**Exercise data:**
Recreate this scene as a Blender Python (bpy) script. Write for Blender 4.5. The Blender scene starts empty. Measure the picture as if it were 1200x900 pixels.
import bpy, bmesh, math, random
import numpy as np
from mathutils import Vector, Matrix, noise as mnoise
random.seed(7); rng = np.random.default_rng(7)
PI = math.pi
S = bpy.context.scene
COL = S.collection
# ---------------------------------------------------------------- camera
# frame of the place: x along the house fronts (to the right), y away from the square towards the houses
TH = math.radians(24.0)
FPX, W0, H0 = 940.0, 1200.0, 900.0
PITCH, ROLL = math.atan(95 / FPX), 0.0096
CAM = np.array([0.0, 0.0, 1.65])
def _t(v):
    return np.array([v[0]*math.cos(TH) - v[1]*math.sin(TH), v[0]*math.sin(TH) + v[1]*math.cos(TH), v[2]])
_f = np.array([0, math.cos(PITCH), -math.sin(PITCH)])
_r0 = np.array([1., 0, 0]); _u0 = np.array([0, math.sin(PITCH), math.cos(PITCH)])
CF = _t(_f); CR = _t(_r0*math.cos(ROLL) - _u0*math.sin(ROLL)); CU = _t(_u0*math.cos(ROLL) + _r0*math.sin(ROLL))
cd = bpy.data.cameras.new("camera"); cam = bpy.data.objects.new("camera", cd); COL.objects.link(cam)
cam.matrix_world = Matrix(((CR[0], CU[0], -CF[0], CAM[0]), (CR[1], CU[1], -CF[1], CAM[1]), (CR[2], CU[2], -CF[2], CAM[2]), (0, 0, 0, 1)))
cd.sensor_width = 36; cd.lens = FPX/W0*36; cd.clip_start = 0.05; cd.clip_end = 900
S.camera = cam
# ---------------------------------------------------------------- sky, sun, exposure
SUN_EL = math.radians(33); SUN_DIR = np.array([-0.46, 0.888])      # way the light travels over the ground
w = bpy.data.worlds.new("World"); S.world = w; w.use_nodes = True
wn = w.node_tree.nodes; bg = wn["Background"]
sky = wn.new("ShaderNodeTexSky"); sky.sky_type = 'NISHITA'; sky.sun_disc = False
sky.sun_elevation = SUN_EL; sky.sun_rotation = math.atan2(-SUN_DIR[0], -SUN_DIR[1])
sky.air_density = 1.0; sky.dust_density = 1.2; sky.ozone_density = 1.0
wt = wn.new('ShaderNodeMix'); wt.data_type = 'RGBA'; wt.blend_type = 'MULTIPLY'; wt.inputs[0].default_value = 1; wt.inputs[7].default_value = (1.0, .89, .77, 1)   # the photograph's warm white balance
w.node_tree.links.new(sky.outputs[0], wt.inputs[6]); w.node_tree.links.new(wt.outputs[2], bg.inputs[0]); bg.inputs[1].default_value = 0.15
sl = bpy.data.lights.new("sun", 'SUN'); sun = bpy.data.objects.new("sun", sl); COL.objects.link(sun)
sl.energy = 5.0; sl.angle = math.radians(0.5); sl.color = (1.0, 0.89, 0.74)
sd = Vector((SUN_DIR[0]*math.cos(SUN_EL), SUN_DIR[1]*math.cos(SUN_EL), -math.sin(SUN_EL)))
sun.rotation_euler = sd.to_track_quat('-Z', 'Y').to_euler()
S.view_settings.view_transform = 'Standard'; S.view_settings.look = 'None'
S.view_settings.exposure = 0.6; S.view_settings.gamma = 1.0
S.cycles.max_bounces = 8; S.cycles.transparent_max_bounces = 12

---

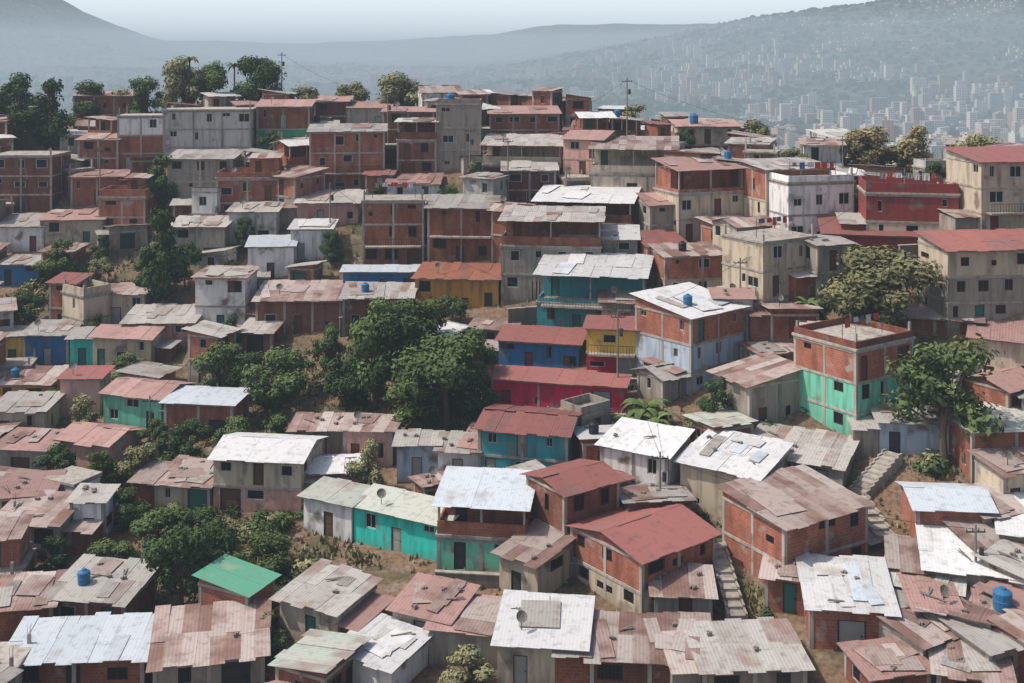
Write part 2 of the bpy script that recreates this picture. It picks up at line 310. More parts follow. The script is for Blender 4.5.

**What you are asked to do:** Across the records, how many lines contain "script"? Only the number should be given.

**Written response:** 2